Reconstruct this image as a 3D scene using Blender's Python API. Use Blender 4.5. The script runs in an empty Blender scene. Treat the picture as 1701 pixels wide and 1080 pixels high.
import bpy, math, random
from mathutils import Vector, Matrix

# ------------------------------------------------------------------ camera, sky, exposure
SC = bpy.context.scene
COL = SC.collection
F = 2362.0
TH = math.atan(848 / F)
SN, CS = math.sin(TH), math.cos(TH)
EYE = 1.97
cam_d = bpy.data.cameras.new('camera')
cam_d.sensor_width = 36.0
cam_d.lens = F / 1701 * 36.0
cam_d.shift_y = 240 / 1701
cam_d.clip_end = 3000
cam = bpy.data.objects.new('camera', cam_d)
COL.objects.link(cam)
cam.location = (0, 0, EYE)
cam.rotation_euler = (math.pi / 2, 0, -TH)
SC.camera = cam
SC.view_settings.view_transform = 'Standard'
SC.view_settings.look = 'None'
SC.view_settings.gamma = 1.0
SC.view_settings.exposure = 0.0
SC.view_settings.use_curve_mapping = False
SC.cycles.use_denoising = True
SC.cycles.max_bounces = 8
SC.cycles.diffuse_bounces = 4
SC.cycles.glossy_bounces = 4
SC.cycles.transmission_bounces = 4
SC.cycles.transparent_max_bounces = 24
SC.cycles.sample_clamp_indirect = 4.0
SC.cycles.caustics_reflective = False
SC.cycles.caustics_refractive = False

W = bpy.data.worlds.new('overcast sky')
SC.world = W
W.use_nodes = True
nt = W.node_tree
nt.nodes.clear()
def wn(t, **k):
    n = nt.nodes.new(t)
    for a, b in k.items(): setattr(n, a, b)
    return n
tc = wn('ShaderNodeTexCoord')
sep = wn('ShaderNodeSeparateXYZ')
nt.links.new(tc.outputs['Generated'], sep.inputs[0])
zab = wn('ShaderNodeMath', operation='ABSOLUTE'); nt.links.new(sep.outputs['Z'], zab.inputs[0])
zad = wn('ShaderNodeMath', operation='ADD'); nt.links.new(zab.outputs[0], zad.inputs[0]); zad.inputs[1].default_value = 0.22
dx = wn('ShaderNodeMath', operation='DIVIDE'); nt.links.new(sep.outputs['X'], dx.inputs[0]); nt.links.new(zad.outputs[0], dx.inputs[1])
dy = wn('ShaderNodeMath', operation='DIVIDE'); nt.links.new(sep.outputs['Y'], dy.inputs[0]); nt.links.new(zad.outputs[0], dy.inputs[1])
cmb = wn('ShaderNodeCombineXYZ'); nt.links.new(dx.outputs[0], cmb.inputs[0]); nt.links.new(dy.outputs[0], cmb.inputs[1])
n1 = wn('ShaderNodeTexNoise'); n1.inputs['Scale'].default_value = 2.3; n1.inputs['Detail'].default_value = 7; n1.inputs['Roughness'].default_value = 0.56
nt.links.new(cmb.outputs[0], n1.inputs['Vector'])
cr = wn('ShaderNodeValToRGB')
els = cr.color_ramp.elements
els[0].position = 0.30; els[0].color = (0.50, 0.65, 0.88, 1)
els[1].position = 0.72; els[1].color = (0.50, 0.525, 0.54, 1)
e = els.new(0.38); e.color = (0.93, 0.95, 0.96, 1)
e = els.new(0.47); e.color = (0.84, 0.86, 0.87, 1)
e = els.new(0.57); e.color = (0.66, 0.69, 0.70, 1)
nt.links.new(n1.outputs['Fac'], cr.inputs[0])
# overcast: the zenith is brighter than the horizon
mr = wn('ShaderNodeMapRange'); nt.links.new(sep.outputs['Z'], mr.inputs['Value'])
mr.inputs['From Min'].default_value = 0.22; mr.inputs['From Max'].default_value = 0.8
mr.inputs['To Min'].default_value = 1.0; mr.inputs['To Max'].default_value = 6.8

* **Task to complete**
Using the data above, return each line exactly as written.

* **Result of this exercise**
Reconstruct this image as a 3D scene using Blender's Python API. Use Blender 4.5. The script runs in an empty Blender scene. Treat the picture as 1701 pixels wide and 1080 pixels high.
import bpy, math, random
from mathutils import Vector, Matrix

# ------------------------------------------------------------------ camera, sky, exposure
SC = bpy.context.scene
COL = SC.collection
F = 2362.0
TH = math.atan(848 / F)
SN, CS = math.sin(TH), math.cos(TH)
EYE = 1.97
cam_d = bpy.data.cameras.new('camera')
cam_d.sensor_width = 36.0
cam_d.lens = F / 1701 * 36.0
cam_d.shift_y = 240 / 1701
cam_d.clip_end = 3000
cam = bpy.data.objects.new('camera', cam_d)
COL.objects.link(cam)
cam.location = (0, 0, EYE)
cam.rotation_euler = (math.pi / 2, 0, -TH)
SC.camera = cam
SC.view_settings.view_transform = 'Standard'
SC.view_settings.look = 'None'
SC.view_settings.gamma = 1.0
SC.view_settings.exposure = 0.0
SC.view_settings.use_curve_mapping = False
SC.cycles.use_denoising = True
SC.cycles.max_bounces = 8
SC.cycles.diffuse_bounces = 4
SC.cycles.glossy_bounces = 4
SC.cycles.transmission_bounces = 4
SC.cycles.transparent_max_bounces = 24
SC.cycles.sample_clamp_indirect = 4.0
SC.cycles.caustics_reflective = False
SC.cycles.caustics_refractive = False

W = bpy.data.worlds.new('overcast sky')
SC.world = W
W.use_nodes = True
nt = W.node_tree
nt.nodes.clear()
def wn(t, **k):
    n = nt.nodes.new(t)
    for a, b in k.items(): setattr(n, a, b)
    return n
tc = wn('ShaderNodeTexCoord')
sep = wn('ShaderNodeSeparateXYZ')
nt.links.new(tc.outputs['Generated'], sep.inputs[0])
zab = wn('ShaderNodeMath', operation='ABSOLUTE'); nt.links.new(sep.outputs['Z'], zab.inputs[0])
zad = wn('ShaderNodeMath', operation='ADD'); nt.links.new(zab.outputs[0], zad.inputs[0]); zad.inputs[1].default_value = 0.22
dx = wn('ShaderNodeMath', operation='DIVIDE'); nt.links.new(sep.outputs['X'], dx.inputs[0]); nt.links.new(zad.outputs[0], dx.inputs[1])
dy = wn('ShaderNodeMath', operation='DIVIDE'); nt.links.new(sep.outputs['Y'], dy.inputs[0]); nt.links.new(zad.outputs[0], dy.inputs[1])
cmb = wn('ShaderNodeCombineXYZ'); nt.links.new(dx.outputs[0], cmb.inputs[0]); nt.links.new(dy.outputs[0], cmb.inputs[1])
n1 = wn('ShaderNodeTexNoise'); n1.inputs['Scale'].default_value = 2.3; n1.inputs['Detail'].default_value = 7; n1.inputs['Roughness'].default_value = 0.56
nt.links.new(cmb.outputs[0], n1.inputs['Vector'])
cr = wn('ShaderNodeValToRGB')
els = cr.color_ramp.elements
els[0].position = 0.30; els[0].color = (0.50, 0.65, 0.88, 1)
els[1].position = 0.72; els[1].color = (0.50, 0.525, 0.54, 1)
e = els.new(0.38); e.color = (0.93, 0.95, 0.96, 1)
e = els.new(0.47); e.color = (0.84, 0.86, 0.87, 1)
e = els.new(0.57); e.color = (0.66, 0.69, 0.70, 1)
nt.links.new(n1.outputs['Fac'], cr.inputs[0])
# overcast: the zenith is brighter than the horizon
mr = wn('ShaderNodeMapRange'); nt.links.new(sep.outputs['Z'], mr.inputs['Value'])
mr.inputs['From Min'].default_value = 0.22; mr.inputs['From Max'].default_value = 0.8
mr.inputs['To Min'].default_value = 1.0; mr.inputs['To Max'].default_value = 6.8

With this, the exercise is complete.